▶ _Source excerpt_:
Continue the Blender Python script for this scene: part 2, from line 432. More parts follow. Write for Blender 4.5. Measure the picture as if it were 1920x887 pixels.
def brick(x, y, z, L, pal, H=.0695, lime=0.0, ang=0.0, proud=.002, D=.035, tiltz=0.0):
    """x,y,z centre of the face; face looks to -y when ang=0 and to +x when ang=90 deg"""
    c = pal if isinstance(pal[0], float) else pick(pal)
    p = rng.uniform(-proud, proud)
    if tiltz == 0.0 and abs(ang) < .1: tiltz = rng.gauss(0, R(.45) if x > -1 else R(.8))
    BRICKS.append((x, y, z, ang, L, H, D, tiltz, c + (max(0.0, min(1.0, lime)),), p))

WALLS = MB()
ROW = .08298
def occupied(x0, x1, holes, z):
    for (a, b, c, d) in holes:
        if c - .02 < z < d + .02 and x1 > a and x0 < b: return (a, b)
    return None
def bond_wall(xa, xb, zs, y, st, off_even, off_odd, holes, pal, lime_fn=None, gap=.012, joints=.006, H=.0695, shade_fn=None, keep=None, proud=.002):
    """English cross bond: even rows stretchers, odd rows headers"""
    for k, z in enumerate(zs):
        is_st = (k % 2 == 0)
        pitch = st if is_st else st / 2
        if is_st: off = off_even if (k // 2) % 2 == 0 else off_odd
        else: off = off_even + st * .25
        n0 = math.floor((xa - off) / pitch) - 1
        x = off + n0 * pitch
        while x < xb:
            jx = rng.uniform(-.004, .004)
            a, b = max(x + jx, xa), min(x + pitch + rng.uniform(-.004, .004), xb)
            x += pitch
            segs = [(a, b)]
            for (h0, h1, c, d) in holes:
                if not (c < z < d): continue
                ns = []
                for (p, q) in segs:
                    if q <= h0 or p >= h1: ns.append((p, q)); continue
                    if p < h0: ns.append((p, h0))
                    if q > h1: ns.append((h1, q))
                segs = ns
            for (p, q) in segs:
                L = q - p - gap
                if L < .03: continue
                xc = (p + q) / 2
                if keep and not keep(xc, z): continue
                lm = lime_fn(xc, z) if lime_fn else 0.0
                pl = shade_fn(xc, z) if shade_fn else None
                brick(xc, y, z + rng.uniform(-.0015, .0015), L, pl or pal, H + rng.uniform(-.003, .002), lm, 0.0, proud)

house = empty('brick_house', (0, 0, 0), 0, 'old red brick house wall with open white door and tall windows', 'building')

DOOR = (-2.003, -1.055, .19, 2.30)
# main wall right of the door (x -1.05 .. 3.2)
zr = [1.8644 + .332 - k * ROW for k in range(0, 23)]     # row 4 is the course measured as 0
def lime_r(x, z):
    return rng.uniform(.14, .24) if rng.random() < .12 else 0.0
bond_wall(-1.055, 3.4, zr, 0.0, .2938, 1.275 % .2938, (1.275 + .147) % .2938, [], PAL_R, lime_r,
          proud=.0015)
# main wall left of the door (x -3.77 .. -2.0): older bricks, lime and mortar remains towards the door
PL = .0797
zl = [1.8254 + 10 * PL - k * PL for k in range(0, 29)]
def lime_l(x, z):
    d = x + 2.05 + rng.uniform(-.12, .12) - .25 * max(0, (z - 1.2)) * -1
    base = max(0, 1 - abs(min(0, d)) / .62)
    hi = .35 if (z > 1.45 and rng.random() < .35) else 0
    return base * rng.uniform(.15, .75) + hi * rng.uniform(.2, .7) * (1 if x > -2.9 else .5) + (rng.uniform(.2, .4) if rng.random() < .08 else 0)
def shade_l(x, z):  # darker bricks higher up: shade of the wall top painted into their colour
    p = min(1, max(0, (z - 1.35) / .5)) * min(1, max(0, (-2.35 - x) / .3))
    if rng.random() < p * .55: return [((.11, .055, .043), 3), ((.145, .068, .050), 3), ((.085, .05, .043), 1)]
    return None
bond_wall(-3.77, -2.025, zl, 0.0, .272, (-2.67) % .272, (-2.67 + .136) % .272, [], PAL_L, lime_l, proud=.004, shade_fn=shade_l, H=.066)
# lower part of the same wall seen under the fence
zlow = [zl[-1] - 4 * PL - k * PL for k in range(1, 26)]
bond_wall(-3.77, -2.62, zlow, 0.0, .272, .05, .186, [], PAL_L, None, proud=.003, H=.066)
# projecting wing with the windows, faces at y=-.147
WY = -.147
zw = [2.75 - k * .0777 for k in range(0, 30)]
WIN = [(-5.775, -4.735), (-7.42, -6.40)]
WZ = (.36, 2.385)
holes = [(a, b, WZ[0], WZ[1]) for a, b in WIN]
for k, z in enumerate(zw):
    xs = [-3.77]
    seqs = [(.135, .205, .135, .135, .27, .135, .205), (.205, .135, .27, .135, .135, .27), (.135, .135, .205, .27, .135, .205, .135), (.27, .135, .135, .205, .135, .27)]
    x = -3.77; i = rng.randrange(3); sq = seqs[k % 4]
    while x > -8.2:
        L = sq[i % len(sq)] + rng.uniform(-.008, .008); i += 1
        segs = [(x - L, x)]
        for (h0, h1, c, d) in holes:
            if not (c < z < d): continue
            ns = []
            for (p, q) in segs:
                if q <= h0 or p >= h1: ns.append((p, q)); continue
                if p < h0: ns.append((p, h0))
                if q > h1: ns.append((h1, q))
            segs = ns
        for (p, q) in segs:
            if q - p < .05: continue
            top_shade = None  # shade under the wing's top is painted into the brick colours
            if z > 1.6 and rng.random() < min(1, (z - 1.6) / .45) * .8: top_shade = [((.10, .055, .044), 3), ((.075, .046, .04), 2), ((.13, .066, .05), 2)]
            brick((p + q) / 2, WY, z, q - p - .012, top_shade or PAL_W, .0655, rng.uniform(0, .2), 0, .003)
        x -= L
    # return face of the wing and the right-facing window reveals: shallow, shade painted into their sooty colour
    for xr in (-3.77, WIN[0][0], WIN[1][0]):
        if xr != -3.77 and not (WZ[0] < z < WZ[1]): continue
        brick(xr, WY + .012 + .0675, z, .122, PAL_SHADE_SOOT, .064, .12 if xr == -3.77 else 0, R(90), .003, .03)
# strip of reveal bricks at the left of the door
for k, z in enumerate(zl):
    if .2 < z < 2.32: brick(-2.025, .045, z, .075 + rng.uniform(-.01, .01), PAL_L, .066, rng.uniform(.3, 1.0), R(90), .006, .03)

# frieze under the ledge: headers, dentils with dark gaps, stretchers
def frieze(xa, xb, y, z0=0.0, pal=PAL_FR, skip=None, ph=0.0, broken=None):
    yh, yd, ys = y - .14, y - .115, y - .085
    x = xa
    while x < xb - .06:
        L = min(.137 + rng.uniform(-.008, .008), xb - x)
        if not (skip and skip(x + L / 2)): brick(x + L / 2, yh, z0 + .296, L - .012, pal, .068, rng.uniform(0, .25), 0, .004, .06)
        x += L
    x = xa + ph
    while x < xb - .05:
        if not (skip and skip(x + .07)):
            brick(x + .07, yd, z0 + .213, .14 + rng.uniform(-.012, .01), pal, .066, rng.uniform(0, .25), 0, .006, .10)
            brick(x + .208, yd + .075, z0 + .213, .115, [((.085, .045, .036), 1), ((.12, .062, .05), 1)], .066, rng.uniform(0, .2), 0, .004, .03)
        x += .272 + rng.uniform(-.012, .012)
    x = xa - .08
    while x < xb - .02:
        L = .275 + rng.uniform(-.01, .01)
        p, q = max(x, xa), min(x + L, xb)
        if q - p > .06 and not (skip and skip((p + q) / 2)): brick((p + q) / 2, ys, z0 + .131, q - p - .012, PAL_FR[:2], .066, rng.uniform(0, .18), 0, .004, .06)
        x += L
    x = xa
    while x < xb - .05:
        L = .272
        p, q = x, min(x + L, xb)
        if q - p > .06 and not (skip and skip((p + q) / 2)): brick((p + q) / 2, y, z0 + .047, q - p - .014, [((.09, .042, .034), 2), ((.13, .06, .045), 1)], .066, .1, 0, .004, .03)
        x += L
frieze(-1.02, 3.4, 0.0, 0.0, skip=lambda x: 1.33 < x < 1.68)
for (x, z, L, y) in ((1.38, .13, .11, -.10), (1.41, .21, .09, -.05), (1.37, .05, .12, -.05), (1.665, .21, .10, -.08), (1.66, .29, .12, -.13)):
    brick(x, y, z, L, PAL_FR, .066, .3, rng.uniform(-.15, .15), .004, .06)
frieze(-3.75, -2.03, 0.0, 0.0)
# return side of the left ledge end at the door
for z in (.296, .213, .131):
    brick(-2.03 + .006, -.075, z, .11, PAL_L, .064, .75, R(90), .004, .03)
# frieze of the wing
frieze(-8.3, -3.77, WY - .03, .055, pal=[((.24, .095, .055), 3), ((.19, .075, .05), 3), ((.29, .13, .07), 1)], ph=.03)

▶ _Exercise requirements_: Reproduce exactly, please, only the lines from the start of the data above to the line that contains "BRICKS.append((x, y, z, ang, L, H, D, tiltz, c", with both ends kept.

▶ _Result_:
Continue the Blender Python script for this scene: part 2, from line 432. More parts follow. Write for Blender 4.5. Measure the picture as if it were 1920x887 pixels.
def brick(x, y, z, L, pal, H=.0695, lime=0.0, ang=0.0, proud=.002, D=.035, tiltz=0.0):
    """x,y,z centre of the face; face looks to -y when ang=0 and to +x when ang=90 deg"""
    c = pal if isinstance(pal[0], float) else pick(pal)
    p = rng.uniform(-proud, proud)
    if tiltz == 0.0 and abs(ang) < .1: tiltz = rng.gauss(0, R(.45) if x > -1 else R(.8))
    BRICKS.append((x, y, z, ang, L, H, D, tiltz, c + (max(0.0, min(1.0, lime)),), p))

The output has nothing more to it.